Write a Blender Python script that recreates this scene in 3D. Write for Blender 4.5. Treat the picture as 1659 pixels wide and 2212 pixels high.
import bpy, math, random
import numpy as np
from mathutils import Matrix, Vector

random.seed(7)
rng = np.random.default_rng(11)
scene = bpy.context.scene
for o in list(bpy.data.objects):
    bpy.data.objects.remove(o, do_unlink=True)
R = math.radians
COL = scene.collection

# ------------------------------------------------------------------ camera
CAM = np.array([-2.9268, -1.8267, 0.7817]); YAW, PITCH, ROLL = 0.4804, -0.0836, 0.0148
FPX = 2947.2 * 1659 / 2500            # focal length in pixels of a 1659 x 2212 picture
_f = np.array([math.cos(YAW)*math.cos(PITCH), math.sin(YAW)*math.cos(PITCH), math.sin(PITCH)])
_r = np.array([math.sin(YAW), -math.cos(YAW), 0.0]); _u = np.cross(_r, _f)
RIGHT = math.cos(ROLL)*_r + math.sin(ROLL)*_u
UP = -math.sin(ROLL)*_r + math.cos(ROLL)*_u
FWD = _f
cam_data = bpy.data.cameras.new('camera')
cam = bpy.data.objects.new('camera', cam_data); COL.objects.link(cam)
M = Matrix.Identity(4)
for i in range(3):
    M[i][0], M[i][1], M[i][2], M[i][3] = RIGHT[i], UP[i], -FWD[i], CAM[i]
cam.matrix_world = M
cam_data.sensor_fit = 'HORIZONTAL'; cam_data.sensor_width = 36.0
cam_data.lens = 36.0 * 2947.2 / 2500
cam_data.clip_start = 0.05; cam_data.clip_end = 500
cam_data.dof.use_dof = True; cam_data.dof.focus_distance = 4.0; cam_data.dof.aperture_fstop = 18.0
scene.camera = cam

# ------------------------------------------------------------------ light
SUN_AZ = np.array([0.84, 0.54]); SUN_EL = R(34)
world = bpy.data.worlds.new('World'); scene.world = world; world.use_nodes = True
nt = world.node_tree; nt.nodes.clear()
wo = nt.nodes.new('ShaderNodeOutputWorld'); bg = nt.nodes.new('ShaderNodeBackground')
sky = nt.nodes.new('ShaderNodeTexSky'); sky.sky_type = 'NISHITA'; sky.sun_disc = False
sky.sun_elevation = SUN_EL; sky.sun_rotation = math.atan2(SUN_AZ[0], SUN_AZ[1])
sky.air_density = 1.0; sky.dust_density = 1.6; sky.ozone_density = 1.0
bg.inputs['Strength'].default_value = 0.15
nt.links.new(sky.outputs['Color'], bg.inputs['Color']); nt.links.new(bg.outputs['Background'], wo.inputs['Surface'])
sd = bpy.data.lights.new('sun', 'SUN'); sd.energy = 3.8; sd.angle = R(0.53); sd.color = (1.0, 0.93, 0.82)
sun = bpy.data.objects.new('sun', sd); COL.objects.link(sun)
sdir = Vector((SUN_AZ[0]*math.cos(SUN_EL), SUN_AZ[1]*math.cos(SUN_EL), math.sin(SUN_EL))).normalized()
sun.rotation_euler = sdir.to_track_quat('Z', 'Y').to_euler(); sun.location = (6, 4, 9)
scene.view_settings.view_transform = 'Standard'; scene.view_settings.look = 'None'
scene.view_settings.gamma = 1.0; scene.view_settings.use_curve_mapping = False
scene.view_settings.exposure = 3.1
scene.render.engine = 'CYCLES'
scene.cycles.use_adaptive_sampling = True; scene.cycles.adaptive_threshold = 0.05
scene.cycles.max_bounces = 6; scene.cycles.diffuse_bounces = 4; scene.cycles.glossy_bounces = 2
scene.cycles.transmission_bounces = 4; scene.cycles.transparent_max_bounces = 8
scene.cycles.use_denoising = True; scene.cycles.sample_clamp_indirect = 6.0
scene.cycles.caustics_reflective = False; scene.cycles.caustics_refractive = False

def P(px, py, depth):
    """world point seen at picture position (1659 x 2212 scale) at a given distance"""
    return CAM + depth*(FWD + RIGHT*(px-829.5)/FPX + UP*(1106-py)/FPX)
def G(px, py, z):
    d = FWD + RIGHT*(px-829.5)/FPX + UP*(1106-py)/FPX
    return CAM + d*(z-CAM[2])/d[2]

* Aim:
Using the data above, repeat every line exactly.

* Answer below:
Write a Blender Python script that recreates this scene in 3D. Write for Blender 4.5. Treat the picture as 1659 pixels wide and 2212 pixels high.
import bpy, math, random
import numpy as np
from mathutils import Matrix, Vector

random.seed(7)
rng = np.random.default_rng(11)
scene = bpy.context.scene
for o in list(bpy.data.objects):
    bpy.data.objects.remove(o, do_unlink=True)
R = math.radians
COL = scene.collection

# ------------------------------------------------------------------ camera
CAM = np.array([-2.9268, -1.8267, 0.7817]); YAW, PITCH, ROLL = 0.4804, -0.0836, 0.0148
FPX = 2947.2 * 1659 / 2500            # focal length in pixels of a 1659 x 2212 picture
_f = np.array([math.cos(YAW)*math.cos(PITCH), math.sin(YAW)*math.cos(PITCH), math.sin(PITCH)])
_r = np.array([math.sin(YAW), -math.cos(YAW), 0.0]); _u = np.cross(_r, _f)
RIGHT = math.cos(ROLL)*_r + math.sin(ROLL)*_u
UP = -math.sin(ROLL)*_r + math.cos(ROLL)*_u
FWD = _f
cam_data = bpy.data.cameras.new('camera')
cam = bpy.data.objects.new('camera', cam_data); COL.objects.link(cam)
M = Matrix.Identity(4)
for i in range(3):
    M[i][0], M[i][1], M[i][2], M[i][3] = RIGHT[i], UP[i], -FWD[i], CAM[i]
cam.matrix_world = M
cam_data.sensor_fit = 'HORIZONTAL'; cam_data.sensor_width = 36.0
cam_data.lens = 36.0 * 2947.2 / 2500
cam_data.clip_start = 0.05; cam_data.clip_end = 500
cam_data.dof.use_dof = True; cam_data.dof.focus_distance = 4.0; cam_data.dof.aperture_fstop = 18.0
scene.camera = cam

# ------------------------------------------------------------------ light
SUN_AZ = np.array([0.84, 0.54]); SUN_EL = R(34)
world = bpy.data.worlds.new('World'); scene.world = world; world.use_nodes = True
nt = world.node_tree; nt.nodes.clear()
wo = nt.nodes.new('ShaderNodeOutputWorld'); bg = nt.nodes.new('ShaderNodeBackground')
sky = nt.nodes.new('ShaderNodeTexSky'); sky.sky_type = 'NISHITA'; sky.sun_disc = False
sky.sun_elevation = SUN_EL; sky.sun_rotation = math.atan2(SUN_AZ[0], SUN_AZ[1])
sky.air_density = 1.0; sky.dust_density = 1.6; sky.ozone_density = 1.0
bg.inputs['Strength'].default_value = 0.15
nt.links.new(sky.outputs['Color'], bg.inputs['Color']); nt.links.new(bg.outputs['Background'], wo.inputs['Surface'])
sd = bpy.data.lights.new('sun', 'SUN'); sd.energy = 3.8; sd.angle = R(0.53); sd.color = (1.0, 0.93, 0.82)
sun = bpy.data.objects.new('sun', sd); COL.objects.link(sun)
sdir = Vector((SUN_AZ[0]*math.cos(SUN_EL), SUN_AZ[1]*math.cos(SUN_EL), math.sin(SUN_EL))).normalized()
sun.rotation_euler = sdir.to_track_quat('Z', 'Y').to_euler(); sun.location = (6, 4, 9)
scene.view_settings.view_transform = 'Standard'; scene.view_settings.look = 'None'
scene.view_settings.gamma = 1.0; scene.view_settings.use_curve_mapping = False
scene.view_settings.exposure = 3.1
scene.render.engine = 'CYCLES'
scene.cycles.use_adaptive_sampling = True; scene.cycles.adaptive_threshold = 0.05
scene.cycles.max_bounces = 6; scene.cycles.diffuse_bounces = 4; scene.cycles.glossy_bounces = 2
scene.cycles.transmission_bounces = 4; scene.cycles.transparent_max_bounces = 8
scene.cycles.use_denoising = True; scene.cycles.sample_clamp_indirect = 6.0
scene.cycles.caustics_reflective = False; scene.cycles.caustics_refractive = False

def P(px, py, depth):
    """world point seen at picture position (1659 x 2212 scale) at a given distance"""
    return CAM + depth*(FWD + RIGHT*(px-829.5)/FPX + UP*(1106-py)/FPX)
def G(px, py, z):
    d = FWD + RIGHT*(px-829.5)/FPX + UP*(1106-py)/FPX
    return CAM + d*(z-CAM[2])/d[2]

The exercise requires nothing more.